Há também um foco narrativo intermediário sobre a avó de Susan, Maryam Yazdan, por conta da história de amor titubeante entre ela e um homem mais jovem. “Alguma vez você já se sentiu exposta por não ser a metade de um casal?” (p. 175) Romance que a avó custa a assumir ou mesmo a dar início, devido a diferença de idade entre os dois (afinal, o que os outros vão pensar, não é verdade?) e pelo fato de estar viúva há tantos anos de Kiyan que era nove anos mais velho do que Maryam.
“– Ora, por que não? Você é sozinha; ele é sozinho…
– Eu sou iraniana; ele é americano…” (p. 177)
Ziba sugere que eles não precisam se casar, mas que poderiam só ir para a cama. Por que não? Maryam acha um absurdo e leva a pecha de Madame Irã, tachada pela nora como se fosse uma espécie de terrorista pós-11 de setembro. Na verdade, pelas costas, Maryam é chamada de Khanom (Sua Alteza). Afinal, “ela não partira como um desses iranianos que vêem a América como a Terra Prometida.” (p. 183)
Dave, o jovem americano enamorado, é pego ouvindo um LP de música iraniana da cantora Shusha, a favorita de Maryam.
Para além do tema da adoção, pelo fato da origem das crianças adotivas ser um país culturalmente tão diverso dos EUA, temos também a discussão a respeito das diferenças culturais e a xenofobia.
“– Você viu como as pessoas se afastavam de Sami e Ziba e de mim no aeroporto esta noite? Não, você não deve ter visto. Você nem teria reparado. Mas é assim que tem sido desde o 11 de setembro. Ah – ela disse – às vezes fico tão cansada de ser estrangeira que gostaria de me deitar e morrer. Dá muito trabalho ser estrangeira.” (p. 208)
Ao contrário dos adultos, os bebês estrangeiros não precisarão se adaptar, eles serão naturalmente assimilados.
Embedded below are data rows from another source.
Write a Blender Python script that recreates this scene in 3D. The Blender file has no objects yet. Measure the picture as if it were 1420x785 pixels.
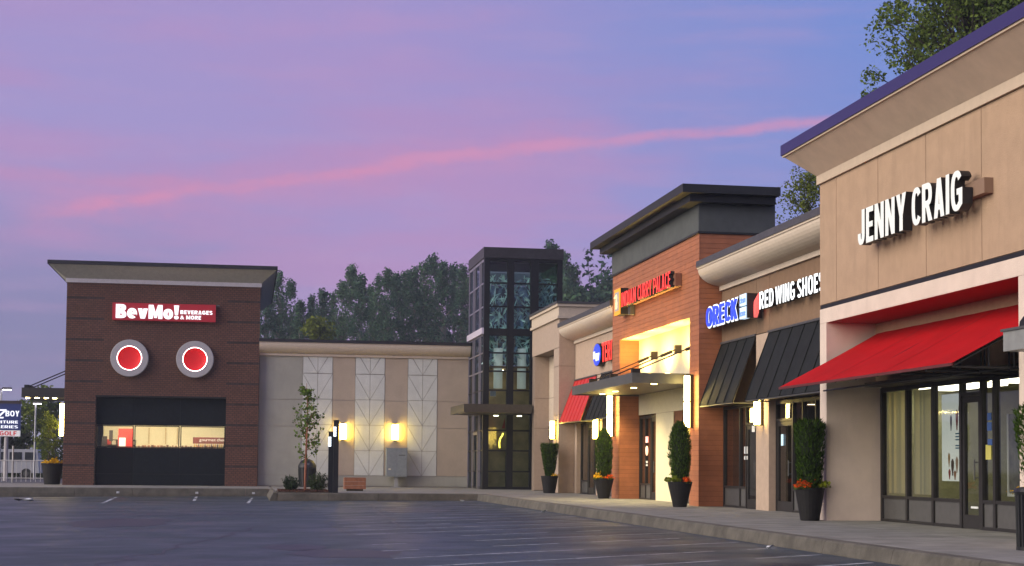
import bpy, bmesh, math, random
from mathutils import Vector, Matrix, noise
random.seed(11)
PI = math.pi
S = bpy.context.scene
C = S.collection

# ------------------------------------------------------------------ camera
YAW, PITCH, ROLL = 0.16541879, 0.0540462, 0.00927928
cam = bpy.data.cameras.new("camera")
co = bpy.data.objects.new("camera", cam); C.objects.link(co)
cam.sensor_width = 36.0
cam.lens = 36.0 * 2200.0 / 1420.0
cam.shift_y = (526.711 - 392.5) / 1420.0
cam.clip_end = 5000
cy, sy, cp, sp, cr, sr = math.cos(-YAW), math.sin(-YAW), math.cos(PITCH), math.sin(PITCH), math.cos(-ROLL), math.sin(-ROLL)
Ry = Matrix(((cy, sy, 0), (-sy, cy, 0), (0, 0, 1)))
Rp = Matrix(((1, 0, 0), (0, cp, sp), (0, -sp, cp)))
Rr = Matrix(((cr, 0, -sr), (0, 1, 0), (sr, 0, cr)))
M = Rr @ Rp @ Ry                       # world -> right, forward, up
rt, fw, up = Vector(M[0]), Vector(M[1]), Vector(M[2])
mw = Matrix((rt, up, -fw)).transposed().to_4x4()
mw.translation = Vector((0, 0, 1.15))
co.matrix_world = mw
S.camera = co

# ------------------------------------------------------------------ light
S.view_settings.view_transform = 'Standard'
S.view_settings.look = 'None'
S.view_settings.exposure = 1.6
S.view_settings.gamma = 1.0
S.cycles.max_bounces = 8
S.cycles.sample_clamp_indirect = 4.0
S.cycles.caustics_reflective = False
S.cycles.caustics_refractive = False

SUN_AZ = math.radians(-104)             # direction towards the glow: left of the view, a little behind the camera
SUN_EL = math.radians(10)
W = bpy.data.worlds.new("World"); S.world = W; W.use_nodes = True
nt = W.node_tree; nt.nodes.clear()
class NT:
    def __init__(s, tree): s.t = tree
    def new(s, typ, **kw):
        n = s.t.nodes.new(typ)
        for k, v in kw.items():
            setattr(n, k, v)
        return n
    def link(s, a, b): s.t.links.new(a, b)
    def put(s, v, sock):
        if hasattr(v, 'is_output'): s.t.links.new(v, sock)
        else: sock.default_value = v
    def math(s, op, a, b=None, c=None, clamp=False):
        n = s.new('ShaderNodeMath', operation=op, use_clamp=clamp)
        s.put(a, n.inputs[0])
        if b is not None: s.put(b, n.inputs[1])
        if c is not None: s.put(c, n.inputs[2])
        return n.outputs[0]
    def ramp(s, f, stops, interp='EASE'):
        n = s.new('ShaderNodeValToRGB'); e = n.color_ramp; e.interpolation = interp
        while len(e.elements) < len(stops): e.elements.new(0.5)
        for el, (p, c) in zip(e.elements, stops):
            el.position = p; el.color = (c[0], c[1], c[2], 1) if len(c) == 3 else c
        s.put(f, n.inputs[0]); return n.outputs[0]
    def mix(s, f, a, b, mode='MIX'):
        n = s.new('ShaderNodeMix', data_type='RGBA', blend_type=mode)
        s.put(f, n.inputs[0])
        for v, i in ((a, 6), (b, 7)):
            if isinstance(v, tuple): v = (v[0], v[1], v[2], 1)
            s.put(v, n.inputs[i])
        return n.outputs[2]
    def noise(s, vec, scale, detail=3, rough=0.55, out=0):
        n = s.new('ShaderNodeTexNoise')
        if vec is not None: s.link(vec, n.inputs['Vector'])
        n.inputs['Scale'].default_value = scale; n.inputs['Detail'].default_value = detail
        n.inputs['Roughness'].default_value = rough
        return n.outputs[out]
    def mapping(s, vec, scale=(1, 1, 1), rot=(0, 0, 0), loc=(0, 0, 0)):
        n = s.new('ShaderNodeMapping'); s.link(vec, n.inputs[0])
        n.inputs['Scale'].default_value = scale; n.inputs['Rotation'].default_value = rot
        n.inputs['Location'].default_value = loc
        return n.outputs[0]
    def mr(s, v, a, b, c=0.0, d=1.0, smooth=True):
        n = s.new('ShaderNodeMapRange')
        if smooth: n.interpolation_type = 'SMOOTHSTEP'
        s.put(v, n.inputs['Value'])
        for k, x in zip(('From Min', 'From Max', 'To Min', 'To Max'), (a, b, c, d)): n.inputs[k].default_value = x
        return n.outputs[0]
T = NT(nt)
tc = T.new('ShaderNodeTexCoord').outputs['Generated']
sep = T.new('ShaderNodeSeparateXYZ'); T.link(tc, sep.inputs[0])
sx_, sy_, sz_ = sep.outputs
def dot(vec, v):
    n = T.new('ShaderNodeVectorMath', operation='DOT_PRODUCT'); T.link(vec, n.inputs[0]); n.inputs[1].default_value = v
    return n.outputs['Value']
f = T.math('ADD', sx_, T.math('MULTIPLY', sz_, 0.55))
base = T.ramp(T.mr(f, -0.5, 1.0, smooth=False), [(0.0, (0.43, 0.29, 0.54)), (0.33, (0.36, 0.29, 0.61)), (0.48, (0.37, 0.28, 0.60)),
              (0.60, (0.24, 0.27, 0.63)), (0.68, (0.165, 0.255, 0.655)), (1.0, (0.11, 0.19, 0.55))], 'LINEAR')
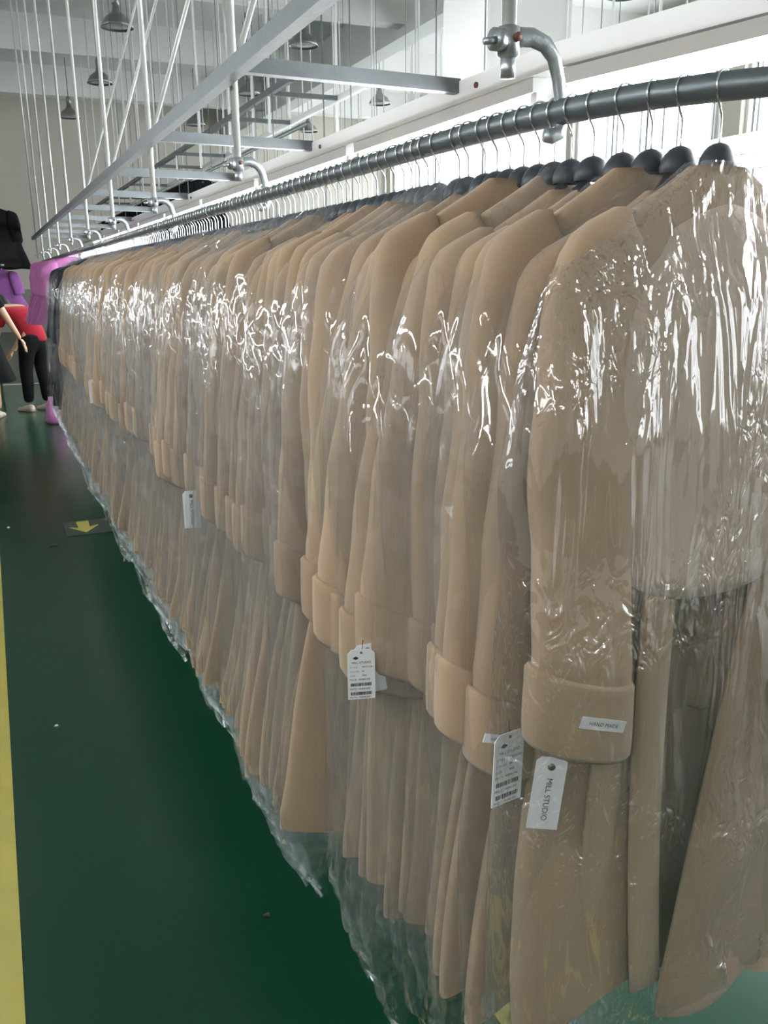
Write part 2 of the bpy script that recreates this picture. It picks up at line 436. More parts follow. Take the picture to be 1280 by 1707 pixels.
JOINTS = [1.056, 2.40, 3.67, 4.92, 6.17, 7.43, 8.69, 9.95, 11.2, 12.5]
RODS = [1.148, 2.606, 4.0, 5.35, 6.7, 8.05, 9.4, 10.75, 12.1, 13.3]
CX, CHH = 0.644, 0.53
BX = 1.33
fr = thing('overhead_frame', 'galvanised and white steel frame hung above the coat rail', 'frame', (0, 0, 0))
link('side_rail', MB().bar((CX + 0.02, -0.5, Z0 + CHH), (CX + 0.02, 13.4, Z0 + CHH), 0.035, 0.042).mesh('side_rail', 'steel', False), fr)
bm_ = MB().bar((BX, 1.95, Z0 + 0.505), (BX, 13.4, Z0 + 0.505), 0.05, 0.058)
bm_.bar((BX + 0.30, 0.55, Z0 + 0.507), (BX, 1.98, Z0 + 0.507), 0.05, 0.056)
link('white_beam', bm_.mesh('white_beam', 'white_paint', False), fr)
for y in JOINTS:
    link('cross_bar', MB().bar((CX + 0.03, y + 0.02, Z0 + CHH), (BX - 0.02, y + 0.02, Z0 + 0.522), 0.035, 0.038).mesh('cross_bar', 'steel', False), fr)
    yb = y - 0.10
    link('bolt_head', MB().tube([(BX - 0.024, yb, Z0 + 0.505), (BX - 0.031, yb, Z0 + 0.505)], 0.008, 8).mesh('bolt_head', 'rust'), fr)
# suspension rods with clamp and curved bracket
rod_me = MB().tube([(0, 0, 0), (0, 0, 4.75)], 0.0105, 12).mesh('rod', 'rod')
stub_me = MB().tube([(0, 0, -0.028), (0, 0, 0.0)], 0.0105, 12).mesh('stub', 'cast')
cl = MB().lathe([(0.0106, -0.002), (0.0155, 0.0), (0.0155, 0.036), (0.0106, 0.038)], 14, cap=False)
cl.tube([(-0.013, -0.004, 0.018), (-0.028, -0.006, 0.018)], 0.015, 12)
clamp_me = cl.mesh('clamp', 'cast')
bolt_me = MB().tube([(-0.026, -0.012, 0.016), (-0.046, -0.013, 0.012)], 0.0048, 8).mesh('bolt', 'cast')
bolt2_me = MB().tube([(0.004, -0.0145, 0.021), (0.004, -0.020, 0.021)], 0.0062, 8).mesh('bolt_head', 'rust')
dx = 0.066
br = [(0.010, 0, 0.020), (0.03, 0, 0.026), (0.06, 0, 0.027), (0.094, 0, 0.020), (0.118, 0, 0.003), (0.132, 0, -0.025), (0.142, 0, -0.062), (0.145, 0, -0.082), (0.138, 0, -0.094), (0.118, 0, -0.099), (0.100, 0, -0.098)]
br = [(x * dx / 0.114, y, z) for x, y, z in br]
bracket_me = MB().tube(br, [0.013, 0.013, 0.013, 0.0125, 0.011, 0.010, 0.009, 0.009, 0.010, 0.011, 0.010], 8, 0.6, up=(0, 1, 0)).mesh('bracket', 'cast')
ords = ['nearest the camera'] + [w + ' from the camera' for w in ('second', 'third', 'fourth', 'fifth', 'sixth', 'seventh', 'eighth', 'ninth', 'tenth')]
for i, y in enumerate(RODS):
    t = thing('suspension_rod', 'galvanised suspension rod with clamp and bracket, ' + ords[i],
              'rod', (0.70, y, Z0 + 0.292), 0, 'suspension rods along the coat rail')
    link('rod', rod_me, t); link('stub', stub_me, t); link('clamp', clamp_me, t); link('bolt', bolt_me, t); link('bolt_head', bolt2_me, t)
    bo = link('bracket', bracket_me, t)
    if i == 0: bo.scale = (1.12, 1, 1)
    if 0 < i < 5:
        for k, (ex, ey, ez) in enumerate(((1.35, 0.1, 4.0), (-0.5, 0.3, 4.3))[:2 if i == 1 else 1]):
            link('brace', MB().tube([(0.012, 0.01, 0.285), (ex, ey, ez)], 0.0085, 8).mesh('brace', 'rod'), t)

# ------------------------------------------------------------------ fluorescent lights
fx_body = MB().bar((0, -0.60, 0), (0, 0.60, 0), 0.055, 0.035).mesh('housing', 'white_paint', False)
fx_tube = MB().tube([(0, -0.575, -0.040), (0, 0.575, -0.040)], 0.014, 8, caps=False).mesh('tube', 'tube')
fx_cap = MB().box(-0.016, 0.016, -0.014, 0.014, -0.058, -0.016).mesh('lamp_holder', 'white_paint', False)
fx_wire = MB().tube([(0, 0, 0.017), (0, 0, 4.55)], 0.003, 5).mesh('hanging_wire', 'steel')
def fixture(x, y, h, label, group, rz=0.0, wires=False):
    t = thing('fluorescent_light', label, 'light', (x, y, Z0 + h), rz, group)
    link('housing', fx_body, t); link('tube', fx_tube, t)
    for q in (-1, 1):
        link('lamp_holder', fx_cap, t, (0, 0.586 * q, 0))
        if wires: link('hanging_wire', fx_wire, t, (0, 0.45 * q, 0))
for k in range(9):
    fixture(BX + (0.13 if k == 0 else 0.01), 1.35 + 1.28 * k, 0.458 if k else 0.455, 'fluorescent batten fixed below the white beam, ' + ords[k], 'battens below the white beam', 0.2 if k == 0 else 0)
for k in range(9):
    fixture(1.72, 1.25 + 1.28 * k, 0.30, 'fluorescent batten low behind the coats, ' + ords[k], 'battens low behind the coats', 0.0, True)

# ------------------------------------------------------------------ coats, hangers and covers
rng = np.random.default_rng(11)
def ridge(a): return 1.0 - np.abs(np.sin(a))

BW = ([-0.085, -0.10, -0.12, -0.145, -0.17, -0.195, -0.23, -0.30, -0.45, -0.60, -0.80, -1.00, -1.23],
      [0.026, 0.050, 0.082, 0.125, 0.160, 0.182, 0.192, 0.198, 0.204, 0.222, 0.262, 0.305, 0.348])
def body_w(z): return np.interp(-z, [-a for a in BW[0]], BW[1])

def body_mesh(seed, rows=40, cols=56, thick=1.0, length=1.26, slit=False, flare=1.0):
    r = np.random.default_rng(seed)
    zz = np.r_[np.linspace(-0.094, -0.23, 12), np.linspace(-0.26, -length, rows - 12)]
    th = np.linspace(0, 2 * math.pi, cols, endpoint=False)
    Z, TH = np.meshgrid(zz, th, indexing='ij')
    W = 0.205 + (body_w(Z) - 0.205) * np.where(body_w(Z) > 0.205, flare, 1.0) + 0.012 * np.sin(Z * 4 + r.uniform(0, 6)) * np.clip((-Z - 0.4), 0, 1)
    k = np.clip((-Z - 0.085) / 0.12, 0, 1)
    T = (0.012 + 0.010 * k + 0.008 * np.clip((-Z - 0.3) / 0.9, 0, 1)) * thick
    c, s = np.cos(TH), np.sin(TH)
    X = W * np.sign(c) * np.abs(c) ** 0.85
    Y = T * np.sign(s) * np.abs(s) ** 0.7
    amp = 0.020 * np.clip((-Z - 0.22) / 0.9, 0, 1) ** 1.1
    f = r.uniform(1.4, 2.8); ph = r.uniform(0, 6.28); f2 = r.uniform(3.5, 6); ph2 = r.uniform(0, 6.28)
    u = X / 0.25
    wave = np.sin(u * f * (1 - 0.15 * Z) + ph + 0.6 * np.sin(2.1 * Z + ph2)) + 0.45 * np.sin(u * f2 + ph2)
    Y = Y + amp * wave * (0.8 if not slit else 0.5)
    front = np.clip(-s, 0, 1) ** 0.4
    Y = Y + front * 0.006 * ridge(u * 5 + Z * 1.3 + ph) * k
    X = X + 0.006 * np.sin(Z * 9 + ph) * k
    hem = np.clip((-Z - length + 0.12) / 0.12, 0, 1)
    Z = Z + hem * (0.018 * np.sin(u * 3 + ph))
    if slit: Z = Z - 0.42 * np.clip(X, 0, 1) * np.clip((-Z - 0.7) / 0.5, 0, 1)
    mb = MB(); mb.grid(np.stack([X, Y, Z], -1), True)
    if slit:
        # open wedge between the two front panels
        op = ((X > -0.045) & (X < 0.10) & (s < -0.1) & (Z < -0.60)).reshape(-1)
        mb.f = [fc for fc in mb.f if not all(op[i] for i in fc)]
    mb.f.append(tuple(range(cols)))                          # closed at the neck
    return mb.mesh('body', 'beige')

def sleeve_profile(seed, side, bend):
    r = np.random.default_rng(seed * 7 + (side > 0))
    z = np.array([-0.146, -0.163, -0.180, -0.205, -0.25, -0.34, -0.43, -0.52, -0.58, -0.64, -0.70, -0.745])
    x = np.array([0.150, 0.165, 0.170, 0.175, 0.179, 0.186, 0.193, 0.200, 0.205, 0.208, 0.210, 0.211])
    a = np.array([0.010, 0.030, 0.048, 0.057, 0.063, 0.067, 0.068, 0.065, 0.062, 0.059, 0.057, 0.056])
    b = np.array([0.008, 0.016, 0.022, 0.025, 0.026, 0.026, 0.026, 0.027, 0.026, 0.025, 0.025, 0.024])
    t = np.clip((-z - 0.2) / 0.5, 0, 1)
    y = -0.008 - 0.036 * t + bend[0] * np.sin(t * math.pi * 0.9) * 0.02 + bend[1] * t ** 2 * 0.03
    x = x + bend[2] * t ** 1.5 * 0.05
    a = a * (1 + bend[3] * 0.18 * t)
    return x * side, y, z, a, b, r

def ring_tube(x, y, z, a, b, r, n=20, rows=36, wr=0.0, tw=0.0, slant=0.0):
    tt = np.linspace(0, 1, rows); t0 = np.linspace(0, 1, len(z))
    x, y, z, a, b = [np.interp(tt, t0, q) for q in (x, y, z, a, b)]
    th = np.linspace(0, 2 * math.pi, n, endpoint=False)
    ph = r.uniform(0, 6.28, 4)
    TT, TH = np.meshgrid(tt, th, indexing='ij')
    elbow = np.exp(-((TT - 0.55) / 0.22) ** 2)
    w = wr * (0.5 * np.sin(TT * 8 + 1.5 * np.cos(TH) + ph[0]) + elbow * np.sin(TT * 26 + 2.5 * TH + ph[1]) + 1.1 * ridge(TH + TT * 5 + ph[2]) + 0.7 * ridge(2 * TH - TT * 7 + ph[3]))
    env = np.clip(TT * 4, 0, 1)
    cx = (a[:, None] + w * env) * np.sign(np.cos(TH)) * np.abs(np.cos(TH)) ** 0.9
    cy = (b[:, None] + w * env * 0.8) * np.sign(np.sin(TH)) * np.abs(np.sin(TH)) ** 0.75
    ang = tw * TT
    X = x[:, None] + cx * np.cos(ang) - cy * np.sin(ang)
    Y = y[:, None] + cx * np.sin(ang) + cy * np.cos(ang)
    Zm = z[:, None] + slant * cx * TT
    return np.stack([X, Y, Zm], -1)

def sleeve_meshes(seed, side, bend, hi=False):
    x, y, z, a, b, r = sleeve_profile(seed, side, bend)
    tw = bend[4] * 0.5
    G = ring_tube(x, y, z, a, b, r, 28 if hi else 18, 56 if hi else 30, 0.0032, tw, 0.34 * side)
    mb = MB(); mb.grid(G, True)
    sl = mb.mesh('sleeve', 'beige')
    # turned-up cuff: an open double band round the wrist
    o = np.array([x[-1], y[-1]])
    n = 28 if hi else 18
    th = np.linspace(0, 2 * math.pi, n, endpoint=False)
    rows = [(-0.722, 0.000), (-0.719, 0.006), (-0.725, 0.0105), (-0.735, 0.0105), (-0.765, 0.0115), (-0.80, 0.012), (-0.822, 0.011), (-0.830, 0.006), (-0.824, -0.001), (-0.80, -0.003)]
    R = []
    for zc, dr in rows:
        aa = a[-1] + dr; bb = b[-1] + dr * 0.55
        cx = aa * np.sign(np.cos(th)) * np.abs(np.cos(th)) ** 0.8; cy = bb * np.sign(np.sin(th)) * np.abs(np.sin(th)) ** 0.7
        X = o[0] + cx * math.cos(tw) - cy * math.sin(tw); Y = o[1] + cx * math.sin(tw) + cy * math.cos(tw)
        R.append(np.stack([X, Y, zc + 0.34 * side * cx + 0.004 * np.cos(2 * th)], -1))
    mb = MB(); mb.grid(np.array(R), True)
    cf = mb.mesh('cuff', 'beige')
    cuff_c = (o[0], o[1], a[-1] + 0.0115, b[-1] + 0.0115 * 0.55, tw)
    return sl, cf, cuff_c

def cape_mesh(seed, front=-0.040, thick=0.006):
    """short rounded front panel that ends in a curved hem above the waist"""
    rows, cols = 22, 30
    u = np.linspace(-1, 1, cols); v = np.linspace(0, 1, rows)
    V, U = np.meshgrid(v, u, indexing='ij')
    zt = -0.140 - 0.060 * np.abs(U) ** 1.4
    zb = -0.655 + 0.075 * np.abs(U) ** 2.2
    Zm = zt + (zb - zt) * V
    X = U * (0.135 + 0.055 * np.clip(V * 2.5, 0, 1))
    Y = front + 0.016 * np.abs(U) ** 2 - 0.006 * V + 0.004 * np.sin(U * 5 + seed) * V + 0.022 * (1 - np.clip(V * 5, 0, 1))
    return fix_normals(solid_grid(np.stack([X, Y, Zm], -1), thick).mesh('cape_panel', 'cape'))

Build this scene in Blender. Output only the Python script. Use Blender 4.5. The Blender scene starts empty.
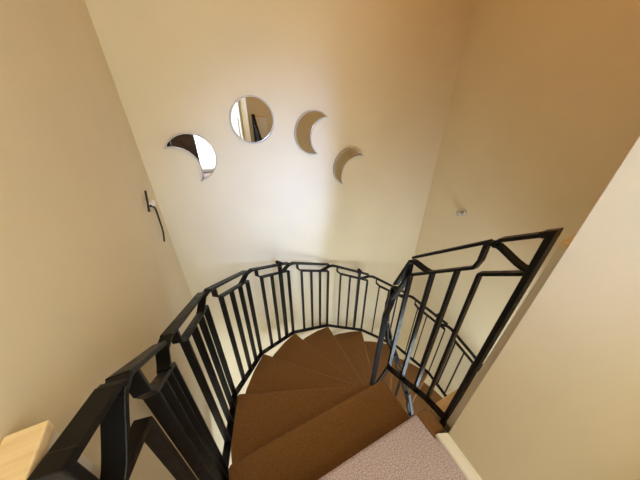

Embora sempre carregarão sua origem através de seus traços.
“Num futuro não muito distante, os imigrantes vão ser a nova elite deste país. Isso porque eles não carregam nenhum peso de culpa. Seus antepassados não roubaram nenhuma terra dos nativos americanos e eles nunca foram proprietários de escravos. Têm a consciência perfeitamente limpa.” (p. 116).
Por fim, o casal americano, Bitsy e Brad Donaldson, adota outra criança, Xiu-Mei, de naturalidade chinesa.
No romance Em busca da América, onde o multiculturalismo é apresentado através do encontro em solo americano entre americanos, iranianos e coreanos, ocidente, oriente-médio e oriente, Anne Tyler expõe as idiossincrasias da chamada globalização, a precária tentativa de uniformizar o mundo.
Edição lida:
TYLER, Anne, Em busca da América, 319 p., tradução Maria José Silveira, Rio de Janeiro: Record, 1ª edição, 2007.